Which key issues will dominate G20 Delhi Summit agenda?

The upcoming summit of the Group of 20, or G-20, will bring together the leaders of the world’s richest and most influential nations in India’s capital New Delhi, marking a first for the South Asian country.

The two-day summit kicks off on Sept. 9 with a raft of pressing global issues at hand – and uncertainty over whether the bloc can put up a united front.

At its core, the G-20 is an intergovernmental forum primarily concerned with economic issues, comprised of the world’s 20 largest economies – 19 countries and the EU.

The member states are Argentina, Australia, Brazil, Canada, China, France, Germany, India, Indonesia, Italy, Japan, South Korea, Mexico, Russia, Saudi Arabia, South Africa, Turkey, the UK and US.

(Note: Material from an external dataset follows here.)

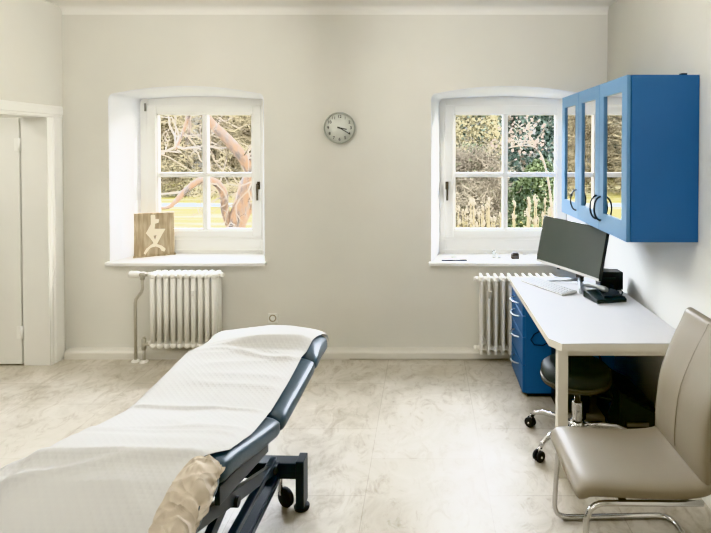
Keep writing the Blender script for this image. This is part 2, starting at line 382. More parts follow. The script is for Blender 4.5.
# ------------------------------------------------------------------ windows
def window(idx, x0, x1, gx0, gx1, hinge_left):
    w = struct('window_%d' % idx, loc=((x0+x1)/2, YI, ZS)); OF = w.location.copy()
    gz0, gz1 = 1.003, 2.048
    a0, a1 = x0+.055, x1-.055
    sx0, sx1 = gx0-.088, gx1+.088                   # sash outer
    if hinge_left: sx1 = gx1+.075
    sz0, sz1 = gz0-.062, gz1+.075
    b = MB(OF); y0, y1 = YI, YI+.085
    b.bb(a0, sx0+.012, y0, y1, ZS-.005, zt+.005); b.bb(sx1-.012, a1, y0, y1, ZS-.005, zt+.005)
    b.bb(sx0+.012, sx1-.012, y0, y1, sz1-.012, zt+.005); b.bb(sx0+.012, sx1-.012, y0, y1, ZS-.005, sz0+.012)
    fr = obj('window_frame', b, M['paint'], w, .006)
    b = MB(OF); b.bb(a0+.05, a1-.05, YI-.012, YI+.004, sz0-.035, sz0-.018); b.bb(a0+.05, a1-.05, YI-.01, YI+.004, ZS+.03, ZS+.045)
    obj('drip_moulding', b, M['paint'], fr, .003)
    b = MB(OF); y0, y1 = YI-.016, YI+.055
    for q in ((sx0, gx0, sz0, sz1), (gx1, sx1, sz0, sz1), (gx0, gx1, gz1, sz1), (gx0, gx1, sz0, gz0)): b.bb(q[0], q[1], y0, y1, q[2], q[3])
    sa = obj('sash', b, M['paint'], w, .008)
    b = MB(OF)                                       # glazing bead
    for q in ((gx0-.006, gx0+.012, gz0, gz1), (gx1-.012, gx1+.006, gz0, gz1), (gx0, gx1, gz1-.012, gz1+.006), (gx0, gx1, gz0-.006, gz0+.012)): b.bb(q[0], q[1], YI-.006, YI+.03, q[2], q[3])
    obj('glazing_bead', b, M['sill'], sa)
    b = MB(OF); xm = (gx0+gx1)/2; zm = gz0+(gz1-gz0)*.475
    b.bb(xm-.022, xm+.022, YI-.004, YI+.045, gz0, gz1); b.bb(gx0, gx1, YI-.003, YI+.044, zm-.02, zm+.02)
    obj('muntin', b, M['sill'], sa)
    for (u0, u1) in ((gx0, xm-.02), (xm+.02, gx1)):
        for (v0, v1) in ((gz0, zm-.018), (zm+.018, gz1)):
            b = MB(OF); b.add([(u0, YI+.02, v0), (u1, YI+.02, v0), (u1, YI+.02, v1), (u0, YI+.02, v1)], [(0, 1, 2, 3)])
            obj('glass_pane', b, M['glass'], sa)
    hx = (gx1+.055 if hinge_left else gx0-.065)
    b = MB(OF); b.bb(hx-.014, hx+.014, YI-.026, YI-.014, 1.37, 1.44); b.cyl((hx, YI-.02, 1.415), (hx, YI-.055, 1.415), .009); b.box((hx, YI-.058, 1.35), (.018, .014, .15))
    obj('window_handle', b, M['handle'], sa, .004)
    kx = sx0-.006 if hinge_left else sx1+.006
    for z in (1.08, 2.07):
        b = MB(OF); b.cyl((kx, YI-.018, z), (kx, YI-.018, z+.07), .009); obj('window_hinge', b, M['steel'], fr)
    b = MB(OF)
    b.prism([(x0-.03, YB-.045), (x1+.03, YB-.045), (x1+.03, YB+.001), (x1+.001, YB+.001), (x1-.065, YI+.002), (x0+.065, YI+.002), (x0-.001, YB+.001), (x0-.03, YB+.001)], lambda u, v, d: Vector((u, v, d)), ZS-.022, ZS+.008)
    obj('window_sill', b, M['sill'], w, .006, fix=True)
    b = MB(OF); b.bb(x0-.05, x1+.05, YI+.1, YI+.2, ZS-.04, ZS-.01)
    obj('outer_sill', b, M['steel'], w)
    return w
window(1, *WIN[0], -2.405, -1.545, True)
window(2, *WIN[1], .262, 1.18, False)
ZT = ZS+.008       # top of the sills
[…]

The G-20 accounts for roughly 60% of the world’s land area and two-thirds of the global population.

On the economic front, it has an overwhelming share of 80% in the global gross domestic product and 75% in international trade.

The group was founded after the Asian financial crisis of 1999, and up until 2008, its only annual meeting would bring together the treasury chiefs of the member states.

That changed with another financial crisis – the one in 2008 – and now there is a leaders’ summit every year, bringing together the heads of government or state, finance ministers, finance ministers and other high-ranking officials.

The EU, meanwhile, is represented by top officials of the European Commission, European Council and European Central Bank.

A house divided

The G-20 has a deeply divided outlook this year, particularly because of the Russia-Ukraine war.

Western countries aligned with Ukraine have said condemnation of Russia, a G-20 member, would be a prerequisite for a joint statement.

Russia calls its military activity in Ukrainian territory a “special military operation,” while Western nations view it as an “unprovoked Russian invasion.”

Then there are others, like this time’s host India, who have taken a neutral stance on the matter, making the situation all the more complex.

When the G-20 finance and central bank chiefs met this February, there was no joint statement and the same remains a high possibility for the leaders’ summit.

Climate change goals could be another potential deadlock as they remain an issue that divides developed and developing nations.

The Ukraine war and other geopolitical rifts have also affected the attendance list for the New Delhi summit, with the two most prominent absentees being Russian President Vladimir Putin and his Chinese counterpart Xi Jinping.

Among those who have confirmed their participation are Turkish President Recep Tayyip Erdogan, US President Joe Biden, Canadian Prime Minister Justin Trudeau, British Prime Minister Rishi Sunak and Australian Prime Minister Anthony Albanese.


Under India’s presidency, the G-20 has focused on food and energy security, changing the international debt system, loans for developing nations from multilateral institutions and other issues like regulating cryptocurrencies.

“The theme of India’s G-20 Presidency – ‘Vasudhaiva Kutumbakam’ or ‘One Earth – One Family – One Future’ – is drawn from the ancient Sanskrit text of the Maha Upanishad,” reads the official G-20 website.

“Essentially, the theme affirms the value of all life – human, animal, plant, and microorganisms – and their interconnectedness on the planet Earth and in the wider universe.”

With the summit just days away, security measures have been ramped up in New Delhi, including the deployment of tens of thousands of security personnel.

Fighter jets, radars, anti-drone systems and surface-to-air missiles are also included in elaborate efforts to secure the skies of the capital and neighboring areas.